**Longlisted for the Man Booker Prize 2018**
The feverishly anticipated second novel from the young author of 2017's most acclaimed debut Conversations with Friends.
Connell and Marianne grow up in the same small town in rural Ireland. The similarities end there; they are from very different worlds. When they both earn places at Trinity College in Dublin, a connection that has grown between them lasts long into the following years.
This is an exquisite love story about how a person can change another person's life - a simple yet profound realisation that unfolds beautifully over the course of the novel. It tells us how difficult it is to talk about how we feel and it tells us - blazingly - about cycles of domination, legitimacy and privilege. Alternating menace with overwhelming tenderness, Sally Rooney's second novel breathes fiction with new life.
Reviewed by Olivia at Angus & Robertson:
Irish author Sally Rooney dazzled readers worldwide last year with her brilliant debut Conversations With Friends, but the cool ease with which she has produced her second book shows an author more determined to write good prose and lots of it than to prove herself as a standout literary talent. Rooney’s talent doesn’t need proving though - her beautiful new book Normal People speaks for itself.
Normal People begins quietly enough in a small Irish town in Sligo, where Marianne lives with her family in a mansion and Connell is the son of the woman who cleans it. What starts out as tentative flirting between them grows into an on-and-off relationship that can never seem to shake off the shackles of teenage insecurity, even as they leave Sligo for student life in Trinity College, Dublin.
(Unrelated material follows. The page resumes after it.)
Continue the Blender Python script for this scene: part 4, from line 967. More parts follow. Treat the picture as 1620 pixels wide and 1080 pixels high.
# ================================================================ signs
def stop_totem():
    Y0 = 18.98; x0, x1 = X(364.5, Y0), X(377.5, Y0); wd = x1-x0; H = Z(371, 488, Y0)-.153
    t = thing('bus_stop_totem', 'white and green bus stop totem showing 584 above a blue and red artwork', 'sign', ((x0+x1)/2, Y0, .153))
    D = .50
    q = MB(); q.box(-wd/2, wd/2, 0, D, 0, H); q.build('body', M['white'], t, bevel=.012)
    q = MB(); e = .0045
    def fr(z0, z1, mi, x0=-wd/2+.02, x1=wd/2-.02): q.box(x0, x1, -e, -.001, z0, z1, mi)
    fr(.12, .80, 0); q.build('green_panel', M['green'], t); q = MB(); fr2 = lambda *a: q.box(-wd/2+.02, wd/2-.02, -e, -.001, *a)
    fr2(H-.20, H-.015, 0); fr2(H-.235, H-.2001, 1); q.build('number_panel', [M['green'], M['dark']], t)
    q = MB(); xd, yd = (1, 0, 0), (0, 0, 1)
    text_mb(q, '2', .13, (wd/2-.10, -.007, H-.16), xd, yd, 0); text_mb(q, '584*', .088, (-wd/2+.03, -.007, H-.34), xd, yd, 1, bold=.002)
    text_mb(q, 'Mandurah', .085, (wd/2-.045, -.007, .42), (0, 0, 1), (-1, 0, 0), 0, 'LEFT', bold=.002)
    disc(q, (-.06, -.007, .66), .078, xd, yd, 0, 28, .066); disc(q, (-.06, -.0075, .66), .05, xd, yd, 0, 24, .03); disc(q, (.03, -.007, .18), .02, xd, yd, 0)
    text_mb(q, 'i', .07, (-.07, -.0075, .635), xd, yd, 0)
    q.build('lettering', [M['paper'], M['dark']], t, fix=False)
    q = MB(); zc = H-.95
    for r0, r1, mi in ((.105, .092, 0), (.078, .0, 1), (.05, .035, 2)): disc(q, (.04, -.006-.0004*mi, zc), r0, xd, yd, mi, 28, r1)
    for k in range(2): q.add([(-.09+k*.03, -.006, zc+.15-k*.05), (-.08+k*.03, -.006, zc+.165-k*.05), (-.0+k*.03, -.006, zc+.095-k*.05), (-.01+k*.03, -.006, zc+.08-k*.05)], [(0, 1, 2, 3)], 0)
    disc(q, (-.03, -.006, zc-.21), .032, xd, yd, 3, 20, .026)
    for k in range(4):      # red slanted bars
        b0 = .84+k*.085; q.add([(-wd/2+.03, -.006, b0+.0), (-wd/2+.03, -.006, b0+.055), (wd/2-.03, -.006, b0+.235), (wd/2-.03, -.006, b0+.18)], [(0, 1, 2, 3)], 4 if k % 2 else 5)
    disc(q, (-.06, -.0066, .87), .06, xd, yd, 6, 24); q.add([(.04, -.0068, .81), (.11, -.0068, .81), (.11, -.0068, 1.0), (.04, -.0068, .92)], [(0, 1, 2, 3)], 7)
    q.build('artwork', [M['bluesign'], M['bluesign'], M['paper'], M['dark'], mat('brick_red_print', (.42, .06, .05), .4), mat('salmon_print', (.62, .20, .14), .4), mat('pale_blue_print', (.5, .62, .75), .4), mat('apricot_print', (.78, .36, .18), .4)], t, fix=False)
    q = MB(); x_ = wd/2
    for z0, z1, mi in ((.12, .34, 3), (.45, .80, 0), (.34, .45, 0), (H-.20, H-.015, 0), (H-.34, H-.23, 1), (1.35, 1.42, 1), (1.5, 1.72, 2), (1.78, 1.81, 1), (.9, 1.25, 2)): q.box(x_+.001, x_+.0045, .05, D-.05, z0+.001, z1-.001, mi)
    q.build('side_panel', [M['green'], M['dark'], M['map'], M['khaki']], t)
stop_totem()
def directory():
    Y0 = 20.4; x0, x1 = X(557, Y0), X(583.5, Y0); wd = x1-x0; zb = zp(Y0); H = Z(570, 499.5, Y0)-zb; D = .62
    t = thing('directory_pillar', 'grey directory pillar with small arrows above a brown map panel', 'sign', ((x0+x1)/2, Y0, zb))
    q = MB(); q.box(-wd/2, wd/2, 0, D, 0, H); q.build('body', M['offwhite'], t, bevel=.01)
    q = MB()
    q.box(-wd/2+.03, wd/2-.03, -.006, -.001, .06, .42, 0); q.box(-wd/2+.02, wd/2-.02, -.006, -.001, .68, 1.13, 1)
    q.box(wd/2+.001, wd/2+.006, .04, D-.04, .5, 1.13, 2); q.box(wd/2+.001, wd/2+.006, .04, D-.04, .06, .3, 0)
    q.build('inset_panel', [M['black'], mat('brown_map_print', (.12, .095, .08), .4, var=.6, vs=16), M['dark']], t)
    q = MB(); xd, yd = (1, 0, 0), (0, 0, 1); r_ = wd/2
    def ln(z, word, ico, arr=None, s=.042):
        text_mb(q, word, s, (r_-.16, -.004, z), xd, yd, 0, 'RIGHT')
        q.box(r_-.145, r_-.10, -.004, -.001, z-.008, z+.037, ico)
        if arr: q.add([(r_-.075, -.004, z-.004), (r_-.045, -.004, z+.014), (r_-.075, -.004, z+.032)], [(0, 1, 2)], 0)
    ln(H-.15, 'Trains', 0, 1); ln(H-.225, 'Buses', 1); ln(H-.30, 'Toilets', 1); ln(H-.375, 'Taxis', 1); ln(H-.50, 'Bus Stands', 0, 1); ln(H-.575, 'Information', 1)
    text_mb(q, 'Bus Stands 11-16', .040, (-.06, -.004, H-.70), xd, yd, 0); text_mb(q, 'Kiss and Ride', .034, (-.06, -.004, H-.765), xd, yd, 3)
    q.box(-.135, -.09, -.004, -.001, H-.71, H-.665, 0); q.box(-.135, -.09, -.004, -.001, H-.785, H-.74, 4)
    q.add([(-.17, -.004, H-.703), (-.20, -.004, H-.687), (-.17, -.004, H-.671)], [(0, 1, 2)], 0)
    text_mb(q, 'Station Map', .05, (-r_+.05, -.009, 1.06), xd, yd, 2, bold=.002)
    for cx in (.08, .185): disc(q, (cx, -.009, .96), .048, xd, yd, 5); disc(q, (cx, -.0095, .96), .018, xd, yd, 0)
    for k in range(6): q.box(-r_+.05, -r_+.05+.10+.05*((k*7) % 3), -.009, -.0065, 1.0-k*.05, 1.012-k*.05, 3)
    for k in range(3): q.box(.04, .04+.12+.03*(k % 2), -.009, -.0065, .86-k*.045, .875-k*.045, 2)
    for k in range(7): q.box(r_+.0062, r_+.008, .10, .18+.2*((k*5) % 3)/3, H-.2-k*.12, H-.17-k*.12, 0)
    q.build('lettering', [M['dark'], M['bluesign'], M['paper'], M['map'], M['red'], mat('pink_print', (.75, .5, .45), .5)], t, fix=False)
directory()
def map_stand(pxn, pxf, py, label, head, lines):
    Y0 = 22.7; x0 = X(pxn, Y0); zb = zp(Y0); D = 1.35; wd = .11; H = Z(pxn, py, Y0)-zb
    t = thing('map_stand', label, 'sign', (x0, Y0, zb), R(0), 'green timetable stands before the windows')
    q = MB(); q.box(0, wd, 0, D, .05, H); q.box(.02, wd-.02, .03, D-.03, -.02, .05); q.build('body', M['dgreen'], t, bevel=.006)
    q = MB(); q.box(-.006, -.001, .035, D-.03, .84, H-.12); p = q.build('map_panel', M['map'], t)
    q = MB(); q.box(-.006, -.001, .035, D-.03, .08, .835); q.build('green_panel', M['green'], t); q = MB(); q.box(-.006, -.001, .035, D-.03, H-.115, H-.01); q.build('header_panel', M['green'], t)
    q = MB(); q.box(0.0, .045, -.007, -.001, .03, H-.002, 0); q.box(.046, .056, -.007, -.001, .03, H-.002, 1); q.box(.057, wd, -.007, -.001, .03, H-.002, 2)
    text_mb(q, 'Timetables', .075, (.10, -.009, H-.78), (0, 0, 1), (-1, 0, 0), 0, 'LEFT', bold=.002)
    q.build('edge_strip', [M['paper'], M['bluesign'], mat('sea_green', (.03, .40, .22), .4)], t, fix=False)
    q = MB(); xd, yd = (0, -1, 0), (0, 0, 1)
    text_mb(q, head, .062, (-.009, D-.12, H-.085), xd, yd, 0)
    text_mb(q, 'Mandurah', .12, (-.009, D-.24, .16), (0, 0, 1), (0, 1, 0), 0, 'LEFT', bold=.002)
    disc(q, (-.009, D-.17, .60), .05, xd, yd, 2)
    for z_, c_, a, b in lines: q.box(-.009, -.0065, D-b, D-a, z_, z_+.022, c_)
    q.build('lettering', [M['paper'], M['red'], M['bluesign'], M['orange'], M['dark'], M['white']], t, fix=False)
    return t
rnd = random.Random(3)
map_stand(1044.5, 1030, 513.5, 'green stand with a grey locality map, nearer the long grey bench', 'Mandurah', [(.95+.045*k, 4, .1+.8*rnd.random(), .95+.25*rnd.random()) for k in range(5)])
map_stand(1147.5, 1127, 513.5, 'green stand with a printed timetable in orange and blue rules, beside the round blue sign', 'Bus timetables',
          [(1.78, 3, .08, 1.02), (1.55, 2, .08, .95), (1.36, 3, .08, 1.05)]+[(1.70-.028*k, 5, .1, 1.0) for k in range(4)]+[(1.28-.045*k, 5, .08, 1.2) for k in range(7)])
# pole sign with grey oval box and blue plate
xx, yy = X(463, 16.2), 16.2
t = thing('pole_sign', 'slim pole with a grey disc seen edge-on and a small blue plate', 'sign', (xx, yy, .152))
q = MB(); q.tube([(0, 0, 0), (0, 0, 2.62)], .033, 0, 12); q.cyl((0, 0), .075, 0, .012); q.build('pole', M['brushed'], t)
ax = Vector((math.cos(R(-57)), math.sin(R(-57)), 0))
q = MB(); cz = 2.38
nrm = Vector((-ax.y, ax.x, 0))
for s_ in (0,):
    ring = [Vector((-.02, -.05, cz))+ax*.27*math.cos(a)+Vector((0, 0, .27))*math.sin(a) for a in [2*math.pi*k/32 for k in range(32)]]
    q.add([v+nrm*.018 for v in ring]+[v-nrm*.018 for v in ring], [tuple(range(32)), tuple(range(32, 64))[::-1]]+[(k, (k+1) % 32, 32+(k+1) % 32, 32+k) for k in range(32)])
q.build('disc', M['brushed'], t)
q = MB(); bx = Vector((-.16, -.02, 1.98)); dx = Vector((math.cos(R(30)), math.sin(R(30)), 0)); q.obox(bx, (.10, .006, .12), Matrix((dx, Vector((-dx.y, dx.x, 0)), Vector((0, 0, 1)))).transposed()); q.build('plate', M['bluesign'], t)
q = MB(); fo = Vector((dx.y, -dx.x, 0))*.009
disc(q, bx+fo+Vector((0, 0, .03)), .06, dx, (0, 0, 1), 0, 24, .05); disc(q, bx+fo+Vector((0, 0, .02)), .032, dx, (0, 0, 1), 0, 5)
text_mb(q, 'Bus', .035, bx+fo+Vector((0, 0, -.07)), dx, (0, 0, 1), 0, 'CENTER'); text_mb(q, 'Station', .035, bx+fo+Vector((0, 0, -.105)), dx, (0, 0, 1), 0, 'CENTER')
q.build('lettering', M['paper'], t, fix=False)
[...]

Connell’s self-consciousness about his working-class background and the psychological fallout of Marianne’s oppressive childhood colour their relationship well into their college years as they drift together and apart in a cycle that’s dysfunctional yet somehow totally self-affirming. This is an intense and complicated love story, but Rooney is an exceptional writer who explores Marianne and Connell’s relationship with incredible delicacy. Her characters are so richly drawn that you feel their emotions as if they were your own.
I simply cannot get this book out of my head, but nor do I want to - it really is just that good.